We have a wealth of experience and expertise in reviewing the technicalities of insurance contracts, and assessing the figures and circumstances that may lead to a potential return premium. Once instructed, we’ll work with the insurance brokers and companies to negotiate the full return of any outstanding premiums.

Some contingent insurance contracts only come into force when a number of conditions are met. In these cases, the client pays a deposit premium that might be due to the liquidators if the company fails before the conditions of the contract are met. We’ll advise the liquidators what premiums are due, and how to recover them efficiently.

Case study: Contingent Premium Recovery

One insolvency practitioner approached us after trying several times to recover a premium relating to a new business that never took off. Reviewing the policies, we found there was a substantial premium due, even considering some ambiguous wording in the contract.

After three months of negotiations with the broker and all 14 insurance companies involved, we secured a return premium from each insurer.
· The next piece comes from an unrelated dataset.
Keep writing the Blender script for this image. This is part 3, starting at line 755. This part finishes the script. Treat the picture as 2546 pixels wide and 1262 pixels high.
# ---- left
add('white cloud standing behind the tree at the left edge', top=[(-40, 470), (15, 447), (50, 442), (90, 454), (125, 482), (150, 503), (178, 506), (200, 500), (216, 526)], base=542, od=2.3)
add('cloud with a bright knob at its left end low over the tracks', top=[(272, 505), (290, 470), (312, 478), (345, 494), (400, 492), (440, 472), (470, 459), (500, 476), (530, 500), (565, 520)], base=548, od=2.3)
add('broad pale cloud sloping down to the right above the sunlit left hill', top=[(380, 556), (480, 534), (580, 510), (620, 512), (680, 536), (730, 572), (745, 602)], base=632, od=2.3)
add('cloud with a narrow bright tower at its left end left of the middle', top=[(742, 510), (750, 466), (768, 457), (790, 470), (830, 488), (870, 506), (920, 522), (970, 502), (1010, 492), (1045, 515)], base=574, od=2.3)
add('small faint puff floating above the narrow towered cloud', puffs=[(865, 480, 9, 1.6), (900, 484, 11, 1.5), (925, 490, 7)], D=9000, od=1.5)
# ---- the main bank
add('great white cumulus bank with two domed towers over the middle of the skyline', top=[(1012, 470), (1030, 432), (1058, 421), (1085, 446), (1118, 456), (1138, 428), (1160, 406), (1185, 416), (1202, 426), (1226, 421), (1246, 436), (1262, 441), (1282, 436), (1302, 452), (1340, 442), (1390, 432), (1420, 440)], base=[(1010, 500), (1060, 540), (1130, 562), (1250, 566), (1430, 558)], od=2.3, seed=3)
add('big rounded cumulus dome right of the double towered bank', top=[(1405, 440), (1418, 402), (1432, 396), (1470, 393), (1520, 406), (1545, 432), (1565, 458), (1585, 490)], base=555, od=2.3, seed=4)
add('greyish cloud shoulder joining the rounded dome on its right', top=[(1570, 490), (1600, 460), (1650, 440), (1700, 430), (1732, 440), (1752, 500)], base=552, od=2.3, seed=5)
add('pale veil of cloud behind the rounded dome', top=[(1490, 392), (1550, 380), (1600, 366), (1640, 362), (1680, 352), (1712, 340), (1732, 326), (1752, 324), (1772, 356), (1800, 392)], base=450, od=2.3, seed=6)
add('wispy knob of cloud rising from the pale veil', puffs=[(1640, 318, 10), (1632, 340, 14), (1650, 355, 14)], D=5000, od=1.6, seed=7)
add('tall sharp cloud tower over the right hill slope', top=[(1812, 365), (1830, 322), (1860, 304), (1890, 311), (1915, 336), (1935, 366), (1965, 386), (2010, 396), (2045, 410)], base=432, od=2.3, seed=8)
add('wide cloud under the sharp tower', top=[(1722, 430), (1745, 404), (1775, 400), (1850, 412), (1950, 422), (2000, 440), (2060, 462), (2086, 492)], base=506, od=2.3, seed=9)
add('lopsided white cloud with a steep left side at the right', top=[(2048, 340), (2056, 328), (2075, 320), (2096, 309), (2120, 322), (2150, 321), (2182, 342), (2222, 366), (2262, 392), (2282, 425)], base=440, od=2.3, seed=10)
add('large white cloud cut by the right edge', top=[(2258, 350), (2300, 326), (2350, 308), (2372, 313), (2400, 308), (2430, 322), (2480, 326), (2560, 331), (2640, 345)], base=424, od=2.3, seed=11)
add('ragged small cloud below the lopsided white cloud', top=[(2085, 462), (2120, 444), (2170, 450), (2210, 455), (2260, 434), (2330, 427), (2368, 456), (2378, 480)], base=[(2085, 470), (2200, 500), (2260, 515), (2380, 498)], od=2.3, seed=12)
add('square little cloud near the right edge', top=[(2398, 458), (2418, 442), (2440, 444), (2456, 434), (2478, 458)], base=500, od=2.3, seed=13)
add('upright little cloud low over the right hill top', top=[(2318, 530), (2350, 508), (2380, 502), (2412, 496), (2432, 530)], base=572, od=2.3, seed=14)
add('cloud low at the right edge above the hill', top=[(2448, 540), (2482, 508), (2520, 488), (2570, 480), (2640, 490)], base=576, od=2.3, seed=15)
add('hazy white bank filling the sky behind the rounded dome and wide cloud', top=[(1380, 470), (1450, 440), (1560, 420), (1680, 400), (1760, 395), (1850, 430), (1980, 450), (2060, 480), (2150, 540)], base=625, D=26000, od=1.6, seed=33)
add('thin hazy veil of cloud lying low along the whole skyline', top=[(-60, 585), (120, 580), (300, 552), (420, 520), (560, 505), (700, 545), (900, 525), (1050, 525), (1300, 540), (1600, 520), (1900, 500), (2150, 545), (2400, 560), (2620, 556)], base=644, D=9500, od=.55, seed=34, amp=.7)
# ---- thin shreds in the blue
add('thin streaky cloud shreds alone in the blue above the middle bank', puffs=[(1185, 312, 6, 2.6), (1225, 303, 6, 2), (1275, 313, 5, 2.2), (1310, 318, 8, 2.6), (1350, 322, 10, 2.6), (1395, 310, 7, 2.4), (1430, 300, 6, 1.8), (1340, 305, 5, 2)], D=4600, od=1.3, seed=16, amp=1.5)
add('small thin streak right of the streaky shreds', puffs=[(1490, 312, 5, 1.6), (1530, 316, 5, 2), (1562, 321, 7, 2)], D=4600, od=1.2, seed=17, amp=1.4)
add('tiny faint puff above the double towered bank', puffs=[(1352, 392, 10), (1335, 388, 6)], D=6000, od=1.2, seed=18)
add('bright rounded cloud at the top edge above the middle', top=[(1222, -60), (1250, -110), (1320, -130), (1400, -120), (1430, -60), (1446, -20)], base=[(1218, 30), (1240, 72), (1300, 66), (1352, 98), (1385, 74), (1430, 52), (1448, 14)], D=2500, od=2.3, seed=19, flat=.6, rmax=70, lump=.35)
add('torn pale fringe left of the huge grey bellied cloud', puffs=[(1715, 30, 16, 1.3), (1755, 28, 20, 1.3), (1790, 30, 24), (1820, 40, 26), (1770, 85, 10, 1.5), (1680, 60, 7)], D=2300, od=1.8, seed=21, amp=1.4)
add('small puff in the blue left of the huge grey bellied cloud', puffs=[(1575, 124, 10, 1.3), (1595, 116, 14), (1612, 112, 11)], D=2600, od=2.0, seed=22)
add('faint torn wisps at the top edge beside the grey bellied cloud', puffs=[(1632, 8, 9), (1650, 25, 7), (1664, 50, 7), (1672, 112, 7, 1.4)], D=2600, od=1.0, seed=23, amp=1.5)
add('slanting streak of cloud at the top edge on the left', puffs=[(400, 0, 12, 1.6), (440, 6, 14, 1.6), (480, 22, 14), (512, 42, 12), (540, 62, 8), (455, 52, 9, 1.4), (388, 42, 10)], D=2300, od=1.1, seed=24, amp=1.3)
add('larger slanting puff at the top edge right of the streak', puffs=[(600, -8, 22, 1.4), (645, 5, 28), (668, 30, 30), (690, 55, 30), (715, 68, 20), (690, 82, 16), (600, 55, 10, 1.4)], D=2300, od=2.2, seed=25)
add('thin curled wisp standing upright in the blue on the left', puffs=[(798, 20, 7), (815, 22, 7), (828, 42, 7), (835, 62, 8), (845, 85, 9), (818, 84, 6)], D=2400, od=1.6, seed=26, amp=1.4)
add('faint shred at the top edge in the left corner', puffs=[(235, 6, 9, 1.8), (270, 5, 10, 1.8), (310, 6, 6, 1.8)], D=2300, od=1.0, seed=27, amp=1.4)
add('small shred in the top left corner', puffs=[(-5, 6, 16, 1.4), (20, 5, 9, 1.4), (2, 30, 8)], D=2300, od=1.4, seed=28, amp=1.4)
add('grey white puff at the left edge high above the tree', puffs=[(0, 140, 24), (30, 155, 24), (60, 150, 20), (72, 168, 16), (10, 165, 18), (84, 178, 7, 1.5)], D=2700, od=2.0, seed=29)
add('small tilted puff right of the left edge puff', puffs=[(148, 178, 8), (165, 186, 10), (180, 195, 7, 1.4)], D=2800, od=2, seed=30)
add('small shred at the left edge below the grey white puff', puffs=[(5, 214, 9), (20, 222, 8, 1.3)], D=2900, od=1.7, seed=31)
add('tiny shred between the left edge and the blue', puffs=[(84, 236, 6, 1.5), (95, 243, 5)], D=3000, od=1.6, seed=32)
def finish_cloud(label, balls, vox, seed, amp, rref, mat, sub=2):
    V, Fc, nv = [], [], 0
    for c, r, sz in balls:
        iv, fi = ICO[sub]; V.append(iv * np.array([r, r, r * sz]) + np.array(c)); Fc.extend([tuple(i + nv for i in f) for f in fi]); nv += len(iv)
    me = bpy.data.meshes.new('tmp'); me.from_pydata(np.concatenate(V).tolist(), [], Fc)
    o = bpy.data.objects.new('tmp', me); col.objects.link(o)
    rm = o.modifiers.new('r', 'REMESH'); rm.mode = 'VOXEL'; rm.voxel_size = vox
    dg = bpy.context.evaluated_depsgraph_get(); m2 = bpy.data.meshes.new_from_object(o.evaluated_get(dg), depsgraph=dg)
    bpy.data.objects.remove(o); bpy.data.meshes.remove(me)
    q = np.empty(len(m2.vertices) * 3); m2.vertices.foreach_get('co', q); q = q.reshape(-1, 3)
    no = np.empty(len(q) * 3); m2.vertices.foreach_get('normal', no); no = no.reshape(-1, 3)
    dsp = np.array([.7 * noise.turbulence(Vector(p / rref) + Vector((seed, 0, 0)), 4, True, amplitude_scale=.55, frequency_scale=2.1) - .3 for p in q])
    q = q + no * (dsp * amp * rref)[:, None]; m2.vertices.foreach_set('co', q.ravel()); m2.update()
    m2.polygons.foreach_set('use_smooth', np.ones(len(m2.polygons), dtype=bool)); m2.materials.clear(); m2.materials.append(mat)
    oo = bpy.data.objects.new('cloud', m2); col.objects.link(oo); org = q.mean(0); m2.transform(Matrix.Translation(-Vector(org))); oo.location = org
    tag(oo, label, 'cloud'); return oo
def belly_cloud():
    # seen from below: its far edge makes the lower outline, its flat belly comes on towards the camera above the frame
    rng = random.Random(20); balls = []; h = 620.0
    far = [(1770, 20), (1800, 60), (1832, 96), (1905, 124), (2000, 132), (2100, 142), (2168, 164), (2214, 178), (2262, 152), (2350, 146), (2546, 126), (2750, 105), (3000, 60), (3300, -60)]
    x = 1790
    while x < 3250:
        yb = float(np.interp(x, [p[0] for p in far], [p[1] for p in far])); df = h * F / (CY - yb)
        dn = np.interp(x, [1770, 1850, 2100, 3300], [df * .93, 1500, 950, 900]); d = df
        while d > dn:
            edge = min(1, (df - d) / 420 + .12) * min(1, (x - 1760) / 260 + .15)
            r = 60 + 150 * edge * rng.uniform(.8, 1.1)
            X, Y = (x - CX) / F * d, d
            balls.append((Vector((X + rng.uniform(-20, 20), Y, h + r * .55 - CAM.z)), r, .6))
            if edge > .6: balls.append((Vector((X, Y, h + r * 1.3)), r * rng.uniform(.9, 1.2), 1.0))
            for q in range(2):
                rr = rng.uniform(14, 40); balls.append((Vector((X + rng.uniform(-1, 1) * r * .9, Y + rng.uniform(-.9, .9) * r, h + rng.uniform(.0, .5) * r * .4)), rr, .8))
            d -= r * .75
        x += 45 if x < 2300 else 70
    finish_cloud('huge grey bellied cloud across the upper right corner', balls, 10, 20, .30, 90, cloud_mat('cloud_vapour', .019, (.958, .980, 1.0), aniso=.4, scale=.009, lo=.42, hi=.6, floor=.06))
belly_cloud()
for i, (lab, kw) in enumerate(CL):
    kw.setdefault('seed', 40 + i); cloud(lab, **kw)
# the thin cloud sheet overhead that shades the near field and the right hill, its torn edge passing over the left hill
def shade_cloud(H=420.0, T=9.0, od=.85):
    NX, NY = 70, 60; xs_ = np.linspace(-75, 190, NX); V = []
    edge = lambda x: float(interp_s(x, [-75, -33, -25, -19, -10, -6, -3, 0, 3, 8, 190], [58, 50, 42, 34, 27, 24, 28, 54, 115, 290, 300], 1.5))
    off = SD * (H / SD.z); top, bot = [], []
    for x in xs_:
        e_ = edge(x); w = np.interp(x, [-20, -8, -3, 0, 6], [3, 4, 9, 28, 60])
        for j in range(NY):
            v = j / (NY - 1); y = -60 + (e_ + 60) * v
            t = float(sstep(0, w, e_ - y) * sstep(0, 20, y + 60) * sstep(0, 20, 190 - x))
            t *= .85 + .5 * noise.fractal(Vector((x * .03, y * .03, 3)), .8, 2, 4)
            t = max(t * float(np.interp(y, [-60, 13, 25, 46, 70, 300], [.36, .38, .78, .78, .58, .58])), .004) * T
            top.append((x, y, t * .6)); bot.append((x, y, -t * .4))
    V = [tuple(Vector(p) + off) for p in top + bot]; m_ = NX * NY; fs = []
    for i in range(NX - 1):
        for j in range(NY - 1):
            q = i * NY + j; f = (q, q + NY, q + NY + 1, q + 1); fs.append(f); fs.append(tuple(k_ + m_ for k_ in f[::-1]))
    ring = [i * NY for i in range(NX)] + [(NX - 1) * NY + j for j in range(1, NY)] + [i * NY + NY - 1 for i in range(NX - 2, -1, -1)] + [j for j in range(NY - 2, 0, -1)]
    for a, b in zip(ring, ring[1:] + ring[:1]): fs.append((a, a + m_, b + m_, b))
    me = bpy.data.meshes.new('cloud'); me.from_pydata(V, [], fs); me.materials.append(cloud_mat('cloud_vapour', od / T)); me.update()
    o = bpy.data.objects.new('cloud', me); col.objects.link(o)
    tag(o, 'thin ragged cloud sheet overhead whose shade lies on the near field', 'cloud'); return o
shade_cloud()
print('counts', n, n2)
Together, their returns added up to a total of over £80,000.

“We had already been advised to effectively write off any insurance recoverable. Flag Partners took the problem away from us and secured a settlement beyond our expectations. We were kept regularly informed of the progress and were consulted before any final settlement was agreed. Flag Partners are a professional organisation that I would recommend to any liquidators or administrators seeking insurance recoveries”.

Alex Cadwallader, Partner, Leonard Curtis

Insurance Claims Recovery

When companies fail, there are often insurance claims outstanding that need to be recovered. Insurance companies are often reluctant to pay these claims, as they know the company is in financial difficulty and won’t produce any future income for them. Insurers also tend to assume they won’t be pursued for these claims, and close their files after a certain period.

However, these insurance claims are still due and the insurance companies are no different from any other debtor to the company. We work with the insurance companies, brokers and loss adjusters to provide the information and documentation required to achieve the best possible recovery against these claims.

Case study: Property Claim Recovery

In liquidation insurance recovery, even what seems like a lost cause may be won in the end. In 2010, we were asked to look at a claim that had been denied by insurers in 2009.

The claims related to an earlier fire, and covered Property, Contractors Plant, Motor, Business Interruption and Loss of Profit contracts. Various records had been lost in the fire, and a number of assets were unaccounted for. It was also a year since the claim had been denied, and the company was now deep in administration.

All this made the claims recovery process highly complex, but we were confident of achieving a result. We negotiated for nine months with brokers, lawyers, loss adjusters, forensic accountants, leasing companies, property management agents and Police economic crime units. Ultimately, we secured a combined settlement on the administrators’ behalf of £150,000 for the estate.

Case study: Property Bond Recovery

One of our clients was managing a complex insolvency where the company in administration had secured a sub-contract on a major property development project by providing a bond secured by a cash deposit and a mortgage on a number of properties. The principal contractor later terminated the contract, claiming our client had failed to meet the quality standards they had agreed.

By the time we were asked to review the case, the principal contractor had also gone into liquidation, making the process even more complicated.

Nevertheless, we were able to show that the principal contractor had failed to follow the procedures of the Joint Contracts Tribunal (JCT) contract that allowed them to call the bond. As a result, we managed to protect our client’s estate, and have secured agreement for the return of the £80,000 security on the bond.